Colin Donegan, principal of New South Wales-based specialist coal mining consultancy Colmine, also played down the purported ventilation advantages of fuel cell powered underground equipment.
"You've still got to have ventilation so people can breathe," he told MNP. "The ventilation requirement around a diesel is just increased because you need to dilute the noxious gases."
He said while the reduction in the requirement for extra ventilation due to the elimination of diesel fumes would be limited, there would still be related advantages.
"What would happen is you'd get a convenience of application. There are quite a lot of cases where you have to use a diesel in a dead end, and you have to ventilate the dead end first. There's sometimes only a small amount of work you have to do apart from the ventilation.

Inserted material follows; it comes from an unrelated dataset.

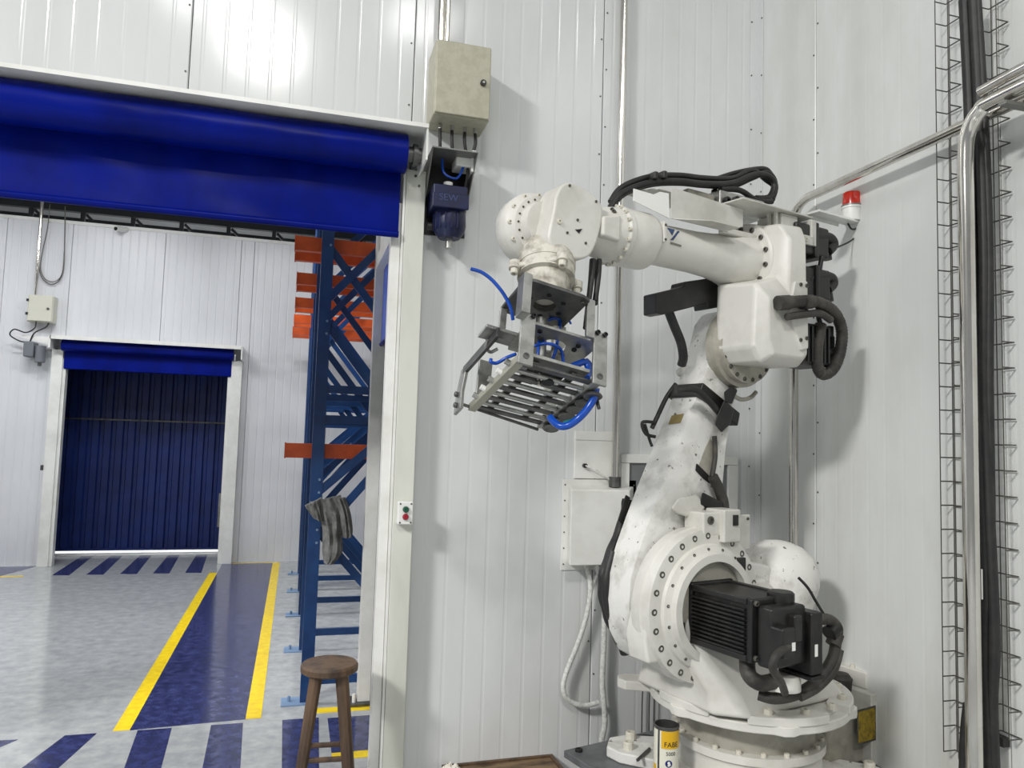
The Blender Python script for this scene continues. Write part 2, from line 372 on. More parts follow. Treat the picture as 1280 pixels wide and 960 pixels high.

"And the total amount of air you're pushing around your mine is as much to dilute methane and keep things cool and comfortable for the underground personnel," Donegan added.
"The diesel exhaust reduction is just one aspect, although the presence or not of diesel is certainly a convenience issue, and would make some jobs easier."
Still, NRCan scientist Dr Marc Betournay remains optimistic.
"My personal dream for mining is to liberate equipment to operate 24-7 where it has to, without compressed air or costly and polluting equipment, with everything operated by expert systems and people on the surface," he said in an NRCan statement. "That is the mine of the future."